Appeals court hears arguments on Obama’s executive actions granting amnesty to immigrants

Efforts to stop President Obama’s executive actions against deporting illegal immigrants are now in the hands of three appellate judges in New Orleans.


The U.S. 5th Circuit Court of Appeals judges — one appointed by a Democrat and two appointed by Republicans – heard lively oral arguments in the case Friday, according to The Associated Press.

The lawsuit, filed in the U.S. District Court in Brownsville, Texas, is being led by Texas and lists Florida and 24 other states as petitioners.

The AP reported:

U.S. District Judge Andrew Hanen in Brownsville, Texas, granted a preliminary injunction on Feb. 16 at the request of the states that oppose Obama’s action. Hanen’s rulings have temporarily blocked the Obama administration from implementing the policies that would allow as many as 5 million people in the U.S. illegally to remain.

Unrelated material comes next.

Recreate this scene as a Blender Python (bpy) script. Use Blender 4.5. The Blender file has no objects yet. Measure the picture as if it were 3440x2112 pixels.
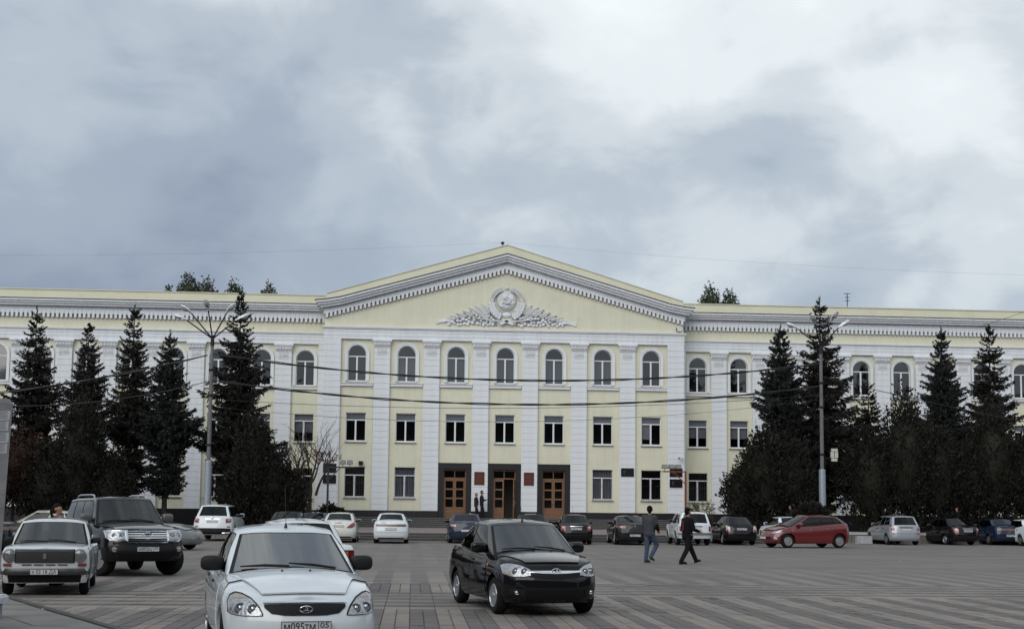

The Justice Department appealed his ruling and Friday’s special hearing — which took more than two hours — was lively as two of the judges had plenty of questions. They centered mostly on whether an individual state can seek to undo a federal immigration policy.

“If Texas is right, it could challenge an individual’s right to seek asylum,” Benjamin Mizer, the Justice Department’s principal deputy assistant attorney general, said. “The states do not have standing in the downstream effects of a federal immigration policy.”

Scott Keller, Texas’ solicitor general, argued that the states will bear the brunt of the costs of implementing Obama’s executive actions granting amnesty to immigrants.

“This is one of the largest changes in immigration policy in the nation’s history,” Keller said. “What this is doing is conferring a legal presence [to illegal immigrants]. We absolutely have a stake.”

The AP reported:

The first of Obama’s orders — to expand a program protecting young immigrants from deportation if they were brought to the U.S. illegally as children — had been set to take effect Feb. 18.

The other major part would extend deportation protections to parents of U.S. citizens and permanent residents who have been in the country for several years. That provision was slated to begin on May 19.

“This lawsuit is not about the wisdom of any particular immigration policy. The lawsuit is about the separation of powers,” Keller said after the hearing, according to The Los Angeles Times.

“This is about a 26-state coalition upholding the rule of law,” Keller added, noting that “the arguments went very well” and calling the judges “very engaged” and “very well-prepared.”